Sept. 10, 2012 - 20:37 By Korea Herald
BERLIN (AFP) ― Germany’s finance minister warned Sunday that debt-laden eurozone states must stick to promised reforms and cuts despite last week’s offer of help from the European Central Bank that calmed markets.

In a wide-ranging interview with the Bild am Sonntag weekly, Wolfgang Schaeuble also expressed confidence that Germany’s top court would not shoot down the eurozone’s proposed new rescue fund on Wednesday.

“It would be a grave mistake to interpret the ECB decision incorrectly as meaning that (reform) efforts can now be slackened. The opposite is true,” said Schaeuble.
German Finance Minister Wolfgang Schaeuble.(Bloomberg)

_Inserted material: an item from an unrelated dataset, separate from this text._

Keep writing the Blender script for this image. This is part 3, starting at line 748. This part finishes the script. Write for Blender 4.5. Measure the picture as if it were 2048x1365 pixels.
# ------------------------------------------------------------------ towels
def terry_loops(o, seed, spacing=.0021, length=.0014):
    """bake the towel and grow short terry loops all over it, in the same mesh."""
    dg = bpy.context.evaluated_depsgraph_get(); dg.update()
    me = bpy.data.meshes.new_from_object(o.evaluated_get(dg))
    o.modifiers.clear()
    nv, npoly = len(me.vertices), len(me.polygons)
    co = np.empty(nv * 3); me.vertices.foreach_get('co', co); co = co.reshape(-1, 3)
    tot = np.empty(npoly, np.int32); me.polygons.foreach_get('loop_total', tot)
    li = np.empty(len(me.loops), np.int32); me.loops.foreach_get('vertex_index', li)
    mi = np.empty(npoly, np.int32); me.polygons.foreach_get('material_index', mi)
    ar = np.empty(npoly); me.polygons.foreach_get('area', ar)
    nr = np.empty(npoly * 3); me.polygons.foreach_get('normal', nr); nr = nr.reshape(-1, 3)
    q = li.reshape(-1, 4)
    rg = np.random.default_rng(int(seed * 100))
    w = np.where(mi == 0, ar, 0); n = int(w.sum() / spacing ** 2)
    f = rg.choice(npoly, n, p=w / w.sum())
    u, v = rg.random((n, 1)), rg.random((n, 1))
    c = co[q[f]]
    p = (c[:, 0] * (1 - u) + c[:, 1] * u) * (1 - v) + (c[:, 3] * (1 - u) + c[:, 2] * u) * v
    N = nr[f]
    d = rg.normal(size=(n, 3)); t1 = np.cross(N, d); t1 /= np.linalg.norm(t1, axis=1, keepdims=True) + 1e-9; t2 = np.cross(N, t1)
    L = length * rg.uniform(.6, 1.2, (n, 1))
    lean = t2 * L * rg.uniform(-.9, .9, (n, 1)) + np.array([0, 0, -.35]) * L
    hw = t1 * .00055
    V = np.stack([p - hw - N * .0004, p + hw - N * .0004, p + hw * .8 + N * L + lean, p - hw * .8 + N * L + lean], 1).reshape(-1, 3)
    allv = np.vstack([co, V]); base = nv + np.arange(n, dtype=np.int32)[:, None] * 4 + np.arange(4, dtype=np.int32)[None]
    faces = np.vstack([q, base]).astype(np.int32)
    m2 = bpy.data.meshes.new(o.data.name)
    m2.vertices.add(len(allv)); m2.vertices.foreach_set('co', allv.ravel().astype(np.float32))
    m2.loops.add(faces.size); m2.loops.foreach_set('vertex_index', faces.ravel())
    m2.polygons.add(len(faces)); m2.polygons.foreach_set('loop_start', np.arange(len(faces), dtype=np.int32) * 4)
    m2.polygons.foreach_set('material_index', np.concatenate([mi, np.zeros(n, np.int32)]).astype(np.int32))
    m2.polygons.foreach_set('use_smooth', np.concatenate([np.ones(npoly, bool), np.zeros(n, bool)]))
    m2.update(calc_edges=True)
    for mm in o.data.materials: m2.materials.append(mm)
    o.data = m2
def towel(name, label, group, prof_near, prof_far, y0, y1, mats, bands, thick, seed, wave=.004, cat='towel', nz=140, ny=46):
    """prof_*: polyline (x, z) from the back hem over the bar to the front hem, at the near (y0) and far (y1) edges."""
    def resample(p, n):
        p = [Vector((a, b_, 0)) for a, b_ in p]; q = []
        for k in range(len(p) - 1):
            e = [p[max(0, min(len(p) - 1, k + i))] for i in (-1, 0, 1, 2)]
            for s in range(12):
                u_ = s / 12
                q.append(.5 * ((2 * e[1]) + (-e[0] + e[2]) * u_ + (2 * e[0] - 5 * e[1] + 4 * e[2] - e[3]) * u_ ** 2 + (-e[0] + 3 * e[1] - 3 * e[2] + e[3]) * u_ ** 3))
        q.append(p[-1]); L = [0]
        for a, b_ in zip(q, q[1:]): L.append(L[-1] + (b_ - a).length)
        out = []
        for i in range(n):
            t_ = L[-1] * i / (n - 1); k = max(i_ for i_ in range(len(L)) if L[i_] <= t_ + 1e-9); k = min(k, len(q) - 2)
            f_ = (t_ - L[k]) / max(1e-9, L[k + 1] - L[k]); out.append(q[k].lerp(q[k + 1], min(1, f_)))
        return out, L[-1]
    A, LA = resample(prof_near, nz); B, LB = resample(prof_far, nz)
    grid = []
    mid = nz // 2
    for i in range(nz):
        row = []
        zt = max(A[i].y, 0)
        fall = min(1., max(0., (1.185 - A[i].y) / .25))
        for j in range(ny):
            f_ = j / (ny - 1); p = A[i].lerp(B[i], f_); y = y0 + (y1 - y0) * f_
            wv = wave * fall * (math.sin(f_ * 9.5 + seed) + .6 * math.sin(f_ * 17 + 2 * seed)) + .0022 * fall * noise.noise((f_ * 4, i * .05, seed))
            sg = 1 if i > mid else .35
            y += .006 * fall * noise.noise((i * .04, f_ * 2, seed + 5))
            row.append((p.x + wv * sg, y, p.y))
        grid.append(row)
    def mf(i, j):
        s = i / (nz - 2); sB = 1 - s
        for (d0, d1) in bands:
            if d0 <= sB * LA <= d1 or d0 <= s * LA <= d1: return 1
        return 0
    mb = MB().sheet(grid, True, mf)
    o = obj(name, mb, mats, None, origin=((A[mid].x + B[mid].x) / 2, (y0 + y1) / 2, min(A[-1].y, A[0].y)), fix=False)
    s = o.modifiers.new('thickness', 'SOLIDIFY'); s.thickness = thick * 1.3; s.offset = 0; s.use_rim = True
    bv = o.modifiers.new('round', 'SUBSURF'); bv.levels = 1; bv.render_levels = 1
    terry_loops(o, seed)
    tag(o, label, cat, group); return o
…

“The problems of the eurozone can only be tackled where they are at the moment: in the member states,” he added, pointing to the need to cut public deficits and boost competitiveness.

In a decision that sent markets booming, ECB President Mario Draghi announced Thursday the bank would buy unlimited amounts of the bonds of struggling countries to bring down their soaring borrowing costs.

While Chancellor Angela Merkel insisted the ECB was acting within its mandate, several politicians and media in Germany slammed the decision as providing a “blank cheque” to profligate euro countries.

The head of the powerful German central bank, Jens Weidmann, put out a statement shortly after Draghi’s announcement to express his reservations, although his was the only “dissenting view.”

Schaeuble also said he was not concerned by a closely watched ruling by Germany’s Constitutional Court on legal challenges to the ESM bailout fund and the EU’s fiscal pact for greater budgetary discipline.

“When we set up the ESM, we checked carefully that it did not break the Constitution,” Schaeuble said.

“And one should not forget that the Constitutional Court has never judged that the course of European integration has contravened the constitution,” added the minister.

In a ruling that will be watched nervously by the financial markets, the court will on Wednesday rule on the validity of a series of legal complaints against the ESM, which has delayed the 500-billion-euro fund coming into force.